Warner Bros. Hires 'It' And 'The Conjuring' Executive Producer As New DC Movies President
Walter Hamada, the executive behind New Line's hugely successful horror hits like It and the Conjuring series, has been hired by Warner Bros. to save the day at its DC Films division.
Hamada has been named the DC Movies president, tasked with shepherding the embattled DC Extended Universe past the critical and commercial stumbles that climaxed with last year's Justice League.
Walter Hamada has been hired to head the DC Movies production division, according to The Hollywood Reporter.
Warner Bros. has undergone some massive shake-ups in the wake of the box office disappointments of what should have been surefire superhero hits. Jon Berg was ousted from his position at the head of Warner Bros.' comic book movie division shortly after Justice League proved to be a box office drain, pulling in half the numbers that runaway hit Wonder Woman did earlier in the summer. While Geoff Johns remains in his (vaguely undefined) position as the president and chief creative officer of DC Entertainment, a gaping hole was left at the top of Warner Bros.' DC Movies chain.
Stepping in to fill that hole is Walter Hamada, the executive responsible for steering the Conjuring movies from low-budget horror hits to a franchise phenomenon. It, which Hamada oversaw as executive producer, broke records as the highest-grossing R-rated horror movie ever. Along with Dave Neustadter, Hamada is part of the duo known as "Team Genre" at New Line, an independent division at Warner Bros. Hamada helped to build New Line's own cinematic universe within the Conjuring movies and their increasingly ambitious spin-offs, making him an unexpected but logical choice to spearhead the struggling DCEU.
Hamada has a close relationship with James Wan, who is currently directing the upcoming DC film Aquaman, as well as Toby Emmerich, the Warner Bros. president and chief content officer who previously headed New Line. According to THR, Hamada impressed Emmerich with his overseeing of Shazam!, which will begin production this winter and hit theaters in 2019. Emmerich endorsed Hamada's hiring as the president of Warner Bros.' DC films productions:
"Walter is creative, resourceful, and committed to excellence, and will bring those qualities to his oversight of our superhero films He's a terrific production executive and served as an executive producer on two of the summer's most popular films, New Line's It and Annabelle: Creation.
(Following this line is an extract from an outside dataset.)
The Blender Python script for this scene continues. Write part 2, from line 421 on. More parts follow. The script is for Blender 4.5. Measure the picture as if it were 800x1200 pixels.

I'm confident Walter and Geoff, working with our filmmaking partners, will deliver films that will resonate with both broad global audiences as well as DC fanboys and fangirls. Walter's a great addition to the Warner Bros. Pictures team, and I look forward to working with him in his new post."
Hamada will work with Geoff Johns to correct the course of the DCEU which, apart from 2017's Wonder Woman, has been met with critical disdain and commercial disappointment. Warner Bros. has been at a loss as to its new direction for the DCEU, announcing several standalone Joker and villain-centric films that appear to exist outside of its cinematic universe. It's unclear if Hamada will fold those into the main-line DCEU films, or if he has jurisdiction over those films.
But this could bode well for the DC movies, which have been lacking a strong unifying vision from the beginning (apart from Man of Steel and Batman v Superman director Zack Snyder's distinct visual language). Hamada, alongside Johns, could provide the strong hand the DCEU needs.